Di salah satu sekolah SMA di Bogor, ada guru agama sebagai pembimbing Rohis yang juga aktivis organisasi Islam “garis keras”. Guru ini selalu mendoktrinkan tentang pemahaman keislamannya yang tidak moderat tersebut kepada para aktivis Rohis pun di kelas ketika mengjar). Bahkan terkait ideologi negara Pancasila, yang baginya adalah thogut. Sistem bernegara di Indonesia mesti diganti menjadi konsep khilafah. Hormat kepada bendera merah putih dalam upacara bendera adalah musyrik dan “fatwa” ngaco lainnya.

Bagi siswa SMA yang juga aktivis Rohis, tentu semangat (ghiroh) sang guru ini dijadikan dasar dalam bersikap.
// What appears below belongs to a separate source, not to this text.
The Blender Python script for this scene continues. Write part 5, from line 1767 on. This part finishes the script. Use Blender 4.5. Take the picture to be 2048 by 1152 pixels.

Karena guru adalah role model, apalagi baginya si guru tersebut berintegritas dan memperoleh trust dari para siswa. Maka apapun yang dikatakan guru akan direspon dengan “sami’na wa atho’na” oleh siswa. Ditambah latar belakang siswa yang tidak belajar agama lebih, misalnya di pesantren atau madrasah sepulang sekolah. Tak heran jika aktivis Rohis yang termakan omongan sang guru ini, lantas tidak mau mengangkat tangannya hormat pada bendera merah putih di saat upacara. Bahkan lebih mengejutkan lagi, siswa ini menurunkan lambang burung garuda yang terpampang di atas dinding kelasnya, karena diklaim sebagai simbol thogut. Kelas dan sekolahpun menjadi heboh dibuatnya. Ini benar-benar terjadi di salah satu sekolah negeri tersebut.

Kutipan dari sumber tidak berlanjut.